• Stated goal: Give an exact transcription of every line, dropping the images.
########
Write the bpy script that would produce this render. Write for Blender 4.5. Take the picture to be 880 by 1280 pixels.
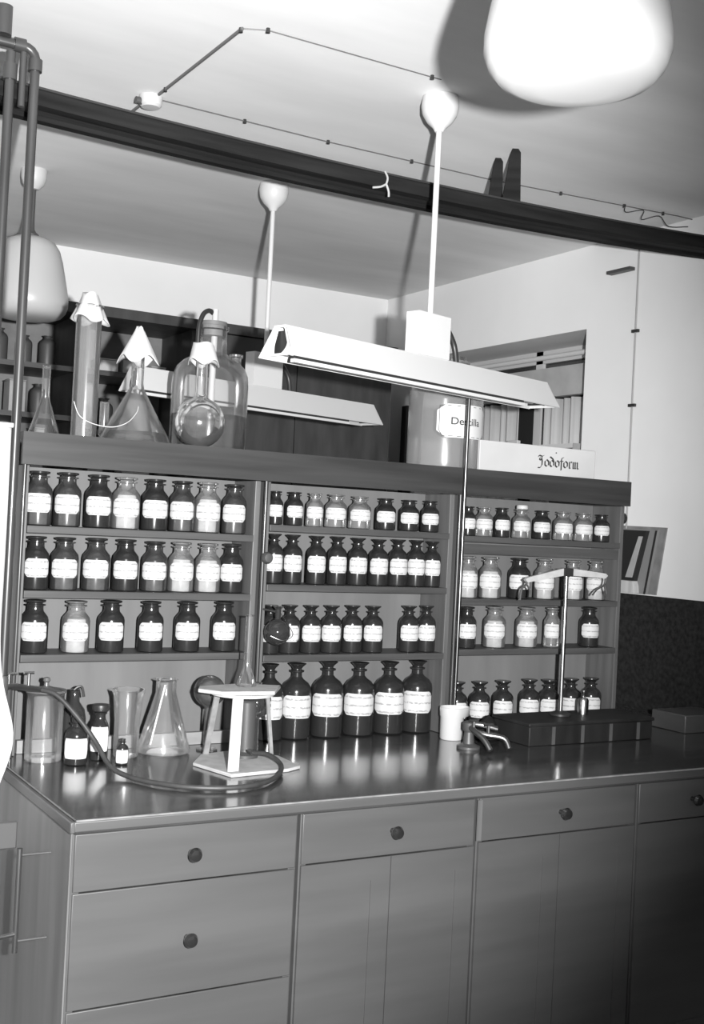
import bpy, bmesh, math, random
from mathutils import Vector, Matrix
random.seed(7)
S = bpy.context.scene
for o in list(bpy.data.objects): bpy.data.objects.remove(o, do_unlink=True)
COL = S.collection
R = math.radians

# ------------------------------------------------------------------ camera
CAM = Vector((0, 0, 1.55))
yaw, pitch, roll = R(30.34), R(0.80), R(2.84)
fw = Vector((math.sin(yaw)*math.cos(pitch), math.cos(yaw)*math.cos(pitch), math.sin(pitch)))
r0 = Vector((math.cos(yaw), -math.sin(yaw), 0)); u0 = r0.cross(fw)
rt = r0*math.cos(roll) + u0*math.sin(roll); up = -r0*math.sin(roll) + u0*math.cos(roll)
cd = bpy.data.cameras.new('camera'); cam = bpy.data.objects.new('camera', cd); COL.objects.link(cam)
cam.matrix_world = Matrix(((rt.x, up.x, -fw.x, CAM.x), (rt.y, up.y, -fw.y, CAM.y), (rt.z, up.z, -fw.z, CAM.z), (0, 0, 0, 1)))
cd.sensor_fit = 'VERTICAL'; cd.sensor_height = 24; cd.lens = 24*1475/1280; cd.clip_start = .02
S.camera = cam
# ------------------------------------------------------------------ light
w = bpy.data.worlds.new('world'); S.world = w; w.use_nodes = True
w.node_tree.nodes['Background'].inputs[0].default_value = (1, 1, 1, 1)
w.node_tree.nodes['Background'].inputs[1].default_value = 0.42
FLASH = CAM + rt*0.19 + up*0.03
ld = bpy.data.lights.new('flashgun', 'SPOT'); fl = bpy.data.objects.new('flashgun', ld); COL.objects.link(fl)
ld.energy = 1230; ld.shadow_soft_size = 0.022; ld.spot_size = R(71); ld.spot_blend = 0.55
fl.location = FLASH
aim = CAM + fw*4 - rt*0.98 + up*0.12
fl.rotation_euler = (aim - FLASH).to_track_quat('-Z', 'Y').to_euler()
S.view_settings.view_transform = 'Standard'; S.view_settings.look = 'None'
S.view_settings.gamma = 1; S.view_settings.use_curve_mapping = False
S.view_settings.exposure = -0.08

# ------------------------------------------------------------------ materials
MATS = {}
def mat(name, v, rough=.6, v2=None, scale=(8, 8, 8), metal=0, coat=0, bump=0, spec=.5, detail=4, emit=None, coord='Object'):
    if name in MATS: return MATS[name]
    m = bpy.data.materials.new(name); m.use_nodes = True; N = m.node_tree.nodes; L = m.node_tree.links
    b = N['Principled BSDF']
    b.inputs['Base Color'].default_value = (v, v, v, 1)
    b.inputs['Roughness'].default_value = rough; b.inputs['Metallic'].default_value = metal
    b.inputs['Coat Weight'].default_value = coat; b.inputs['Coat Roughness'].default_value = .12
    b.inputs['Specular IOR Level'].default_value = spec
    if v2 is not None or bump:
        tc = N.new('ShaderNodeTexCoord'); mp = N.new('ShaderNodeMapping'); mp.inputs['Scale'].default_value = scale
        nz = N.new('ShaderNodeTexNoise'); nz.inputs['Scale'].default_value = 1; nz.inputs['Detail'].default_value = detail
        L.new(tc.outputs[coord], mp.inputs[0]); L.new(mp.outputs[0], nz.inputs['Vector'])
        if v2 is not None:
            cr = N.new('ShaderNodeValToRGB'); cr.color_ramp.elements[0].position = .32; cr.color_ramp.elements[1].position = .68
            cr.color_ramp.elements[0].color = (v, v, v, 1); cr.color_ramp.elements[1].color = (v2, v2, v2, 1)
            L.new(nz.outputs[0], cr.inputs[0]); L.new(cr.outputs[0], b.inputs['Base Color'])
        if bump:
            bp = N.new('ShaderNodeBump'); bp.inputs['Strength'].default_value = bump; bp.inputs['Distance'].default_value = .004
            L.new(nz.outputs[0], bp.inputs['Height']); L.new(bp.outputs[0], b.inputs['Normal'])
    MATS[name] = m
    return m
def glass(name, t0, t1, rough=.06, gl=.9, ior=1.5, haze_mix=0, dv=.6):
    m = bpy.data.materials.new(name); m.use_nodes = True; N = m.node_tree.nodes; L = m.node_tree.links
    out = N['Material Output']; N.remove(N['Principled BSDF'])
    lw = N.new('ShaderNodeLayerWeight'); lw.inputs[0].default_value = .35
    cr = N.new('ShaderNodeValToRGB'); cr.color_ramp.elements[0].color = (t0, t0, t0, 1); cr.color_ramp.elements[1].color = (t1, t1, t1, 1)
    cr.color_ramp.elements[0].position = .35
    L.new(lw.outputs['Facing'], cr.inputs[0])
    tr = N.new('ShaderNodeBsdfTransparent'); L.new(cr.outputs[0], tr.inputs[0])
    g = N.new('ShaderNodeBsdfGlossy'); g.inputs['Roughness'].default_value = rough; g.inputs[0].default_value = (gl, gl, gl, 1)
    fr = N.new('ShaderNodeFresnel'); fr.inputs[0].default_value = ior
    mx = N.new('ShaderNodeMixShader'); L.new(fr.outputs[0], mx.inputs[0]); L.new(tr.outputs[0], mx.inputs[1]); L.new(g.outputs[0], mx.inputs[2])
    last = mx.outputs[0]
    if haze_mix:   # even diffuse share, painted haze that lifts black glass and clouds clear glass
        df = N.new('ShaderNodeBsdfDiffuse'); df.inputs[0].default_value = (dv, dv, dv, 1)
        m2 = N.new('ShaderNodeMixShader'); m2.inputs[0].default_value = haze_mix
        L.new(last, m2.inputs[1]); L.new(df.outputs[0], m2.inputs[2]); last = m2.outputs[0]
    L.new(last, out.inputs[0])
    MATS[name] = m
    return m
def label_mat():
    m = bpy.data.materials.new('paper_label'); m.use_nodes = True; N = m.node_tree.nodes; L = m.node_tree.links
    b = N['Principled BSDF']; b.inputs['Roughness'].default_value = .75
    tc = N.new('ShaderNodeTexCoord'); sx = N.new('ShaderNodeSeparateXYZ'); L.new(tc.outputs['UV'], sx.inputs[0])
    wv = N.new('ShaderNodeMath'); wv.operation = 'SINE'
    mu = N.new('ShaderNodeMath'); mu.operation = 'MULTIPLY'; mu.inputs[1].default_value = 17; L.new(sx.outputs[1], mu.inputs[0]); L.new(mu.outputs[0], wv.inputs[0])
    mp = N.new('ShaderNodeMapping'); mp.inputs['Scale'].default_value = (13, 11, 1); L.new(tc.outputs['UV'], mp.inputs[0])
    oi = N.new('ShaderNodeObjectInfo'); ad = N.new('ShaderNodeVectorMath'); ad.operation = 'ADD'
    sc = N.new('ShaderNodeMath'); sc.operation = 'MULTIPLY'; sc.inputs[1].default_value = 50; L.new(oi.outputs['Random'], sc.inputs[0])
    L.new(mp.outputs[0], ad.inputs[0]); L.new(sc.outputs[0], ad.inputs[1])
    nz = N.new('ShaderNodeTexNoise'); nz.inputs['Scale'].default_value = 1; L.new(ad.outputs[0], nz.inputs['Vector'])
    a = N.new('ShaderNodeMath'); a.operation = 'MULTIPLY'; L.new(wv.outputs[0], a.inputs[0]); L.new(nz.outputs[0], a.inputs[1])
    cr = N.new('ShaderNodeValToRGB'); cr.color_ramp.elements[0].position = .36; cr.color_ramp.elements[1].position = .5
    cr.color_ramp.elements[0].color = (.50, .50, .50, 1); cr.color_ramp.elements[1].color = (.27, .27, .27, 1)
    L.new(a.outputs[0], cr.inputs[0]); L.new(cr.outputs[0], b.inputs['Base Color'])
    MATS['label'] = m
    return m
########
• Result:
Write the bpy script that would produce this render. Write for Blender 4.5. Take the picture to be 880 by 1280 pixels.
import bpy, bmesh, math, random
from mathutils import Vector, Matrix
random.seed(7)
S = bpy.context.scene
for o in list(bpy.data.objects): bpy.data.objects.remove(o, do_unlink=True)
COL = S.collection
R = math.radians

# ------------------------------------------------------------------ camera
CAM = Vector((0, 0, 1.55))
yaw, pitch, roll = R(30.34), R(0.80), R(2.84)
fw = Vector((math.sin(yaw)*math.cos(pitch), math.cos(yaw)*math.cos(pitch), math.sin(pitch)))
r0 = Vector((math.cos(yaw), -math.sin(yaw), 0)); u0 = r0.cross(fw)
rt = r0*math.cos(roll) + u0*math.sin(roll); up = -r0*math.sin(roll) + u0*math.cos(roll)
cd = bpy.data.cameras.new('camera'); cam = bpy.data.objects.new('camera', cd); COL.objects.link(cam)
cam.matrix_world = Matrix(((rt.x, up.x, -fw.x, CAM.x), (rt.y, up.y, -fw.y, CAM.y), (rt.z, up.z, -fw.z, CAM.z), (0, 0, 0, 1)))
cd.sensor_fit = 'VERTICAL'; cd.sensor_height = 24; cd.lens = 24*1475/1280; cd.clip_start = .02
S.camera = cam
# ------------------------------------------------------------------ light
w = bpy.data.worlds.new('world'); S.world = w; w.use_nodes = True
w.node_tree.nodes['Background'].inputs[0].default_value = (1, 1, 1, 1)
w.node_tree.nodes['Background'].inputs[1].default_value = 0.42
FLASH = CAM + rt*0.19 + up*0.03
ld = bpy.data.lights.new('flashgun', 'SPOT'); fl = bpy.data.objects.new('flashgun', ld); COL.objects.link(fl)
ld.energy = 1230; ld.shadow_soft_size = 0.022; ld.spot_size = R(71); ld.spot_blend = 0.55
fl.location = FLASH
aim = CAM + fw*4 - rt*0.98 + up*0.12
fl.rotation_euler = (aim - FLASH).to_track_quat('-Z', 'Y').to_euler()
S.view_settings.view_transform = 'Standard'; S.view_settings.look = 'None'
S.view_settings.gamma = 1; S.view_settings.use_curve_mapping = False
S.view_settings.exposure = -0.08

# ------------------------------------------------------------------ materials
MATS = {}
def mat(name, v, rough=.6, v2=None, scale=(8, 8, 8), metal=0, coat=0, bump=0, spec=.5, detail=4, emit=None, coord='Object'):
    if name in MATS: return MATS[name]
    m = bpy.data.materials.new(name); m.use_nodes = True; N = m.node_tree.nodes; L = m.node_tree.links
    b = N['Principled BSDF']
    b.inputs['Base Color'].default_value = (v, v, v, 1)
    b.inputs['Roughness'].default_value = rough; b.inputs['Metallic'].default_value = metal
    b.inputs['Coat Weight'].default_value = coat; b.inputs['Coat Roughness'].default_value = .12
    b.inputs['Specular IOR Level'].default_value = spec
    if v2 is not None or bump:
        tc = N.new('ShaderNodeTexCoord'); mp = N.new('ShaderNodeMapping'); mp.inputs['Scale'].default_value = scale
        nz = N.new('ShaderNodeTexNoise'); nz.inputs['Scale'].default_value = 1; nz.inputs['Detail'].default_value = detail
        L.new(tc.outputs[coord], mp.inputs[0]); L.new(mp.outputs[0], nz.inputs['Vector'])
        if v2 is not None:
            cr = N.new('ShaderNodeValToRGB'); cr.color_ramp.elements[0].position = .32; cr.color_ramp.elements[1].position = .68
            cr.color_ramp.elements[0].color = (v, v, v, 1); cr.color_ramp.elements[1].color = (v2, v2, v2, 1)
            L.new(nz.outputs[0], cr.inputs[0]); L.new(cr.outputs[0], b.inputs['Base Color'])
        if bump:
            bp = N.new('ShaderNodeBump'); bp.inputs['Strength'].default_value = bump; bp.inputs['Distance'].default_value = .004
            L.new(nz.outputs[0], bp.inputs['Height']); L.new(bp.outputs[0], b.inputs['Normal'])
    MATS[name] = m
    return m
def glass(name, t0, t1, rough=.06, gl=.9, ior=1.5, haze_mix=0, dv=.6):
    m = bpy.data.materials.new(name); m.use_nodes = True; N = m.node_tree.nodes; L = m.node_tree.links
    out = N['Material Output']; N.remove(N['Principled BSDF'])
    lw = N.new('ShaderNodeLayerWeight'); lw.inputs[0].default_value = .35
    cr = N.new('ShaderNodeValToRGB'); cr.color_ramp.elements[0].color = (t0, t0, t0, 1); cr.color_ramp.elements[1].color = (t1, t1, t1, 1)
    cr.color_ramp.elements[0].position = .35
    L.new(lw.outputs['Facing'], cr.inputs[0])
    tr = N.new('ShaderNodeBsdfTransparent'); L.new(cr.outputs[0], tr.inputs[0])
    g = N.new('ShaderNodeBsdfGlossy'); g.inputs['Roughness'].default_value = rough; g.inputs[0].default_value = (gl, gl, gl, 1)
    fr = N.new('ShaderNodeFresnel'); fr.inputs[0].default_value = ior
    mx = N.new('ShaderNodeMixShader'); L.new(fr.outputs[0], mx.inputs[0]); L.new(tr.outputs[0], mx.inputs[1]); L.new(g.outputs[0], mx.inputs[2])
    last = mx.outputs[0]
    if haze_mix:   # even diffuse share, painted haze that lifts black glass and clouds clear glass
        df = N.new('ShaderNodeBsdfDiffuse'); df.inputs[0].default_value = (dv, dv, dv, 1)
        m2 = N.new('ShaderNodeMixShader'); m2.inputs[0].default_value = haze_mix
        L.new(last, m2.inputs[1]); L.new(df.outputs[0], m2.inputs[2]); last = m2.outputs[0]
    L.new(last, out.inputs[0])
    MATS[name] = m
    return m
def label_mat():
    m = bpy.data.materials.new('paper_label'); m.use_nodes = True; N = m.node_tree.nodes; L = m.node_tree.links
    b = N['Principled BSDF']; b.inputs['Roughness'].default_value = .75
    tc = N.new('ShaderNodeTexCoord'); sx = N.new('ShaderNodeSeparateXYZ'); L.new(tc.outputs['UV'], sx.inputs[0])
    wv = N.new('ShaderNodeMath'); wv.operation = 'SINE'
    mu = N.new('ShaderNodeMath'); mu.operation = 'MULTIPLY'; mu.inputs[1].default_value = 17; L.new(sx.outputs[1], mu.inputs[0]); L.new(mu.outputs[0], wv.inputs[0])
    mp = N.new('ShaderNodeMapping'); mp.inputs['Scale'].default_value = (13, 11, 1); L.new(tc.outputs['UV'], mp.inputs[0])
    oi = N.new('ShaderNodeObjectInfo'); ad = N.new('ShaderNodeVectorMath'); ad.operation = 'ADD'
    sc = N.new('ShaderNodeMath'); sc.operation = 'MULTIPLY'; sc.inputs[1].default_value = 50; L.new(oi.outputs['Random'], sc.inputs[0])
    L.new(mp.outputs[0], ad.inputs[0]); L.new(sc.outputs[0], ad.inputs[1])
    nz = N.new('ShaderNodeTexNoise'); nz.inputs['Scale'].default_value = 1; L.new(ad.outputs[0], nz.inputs['Vector'])
    a = N.new('ShaderNodeMath'); a.operation = 'MULTIPLY'; L.new(wv.outputs[0], a.inputs[0]); L.new(nz.outputs[0], a.inputs[1])
    cr = N.new('ShaderNodeValToRGB'); cr.color_ramp.elements[0].position = .36; cr.color_ramp.elements[1].position = .5
    cr.color_ramp.elements[0].color = (.50, .50, .50, 1); cr.color_ramp.elements[1].color = (.27, .27, .27, 1)
    L.new(a.outputs[0], cr.inputs[0]); L.new(cr.outputs[0], b.inputs['Base Color'])
    MATS['label'] = m
    return m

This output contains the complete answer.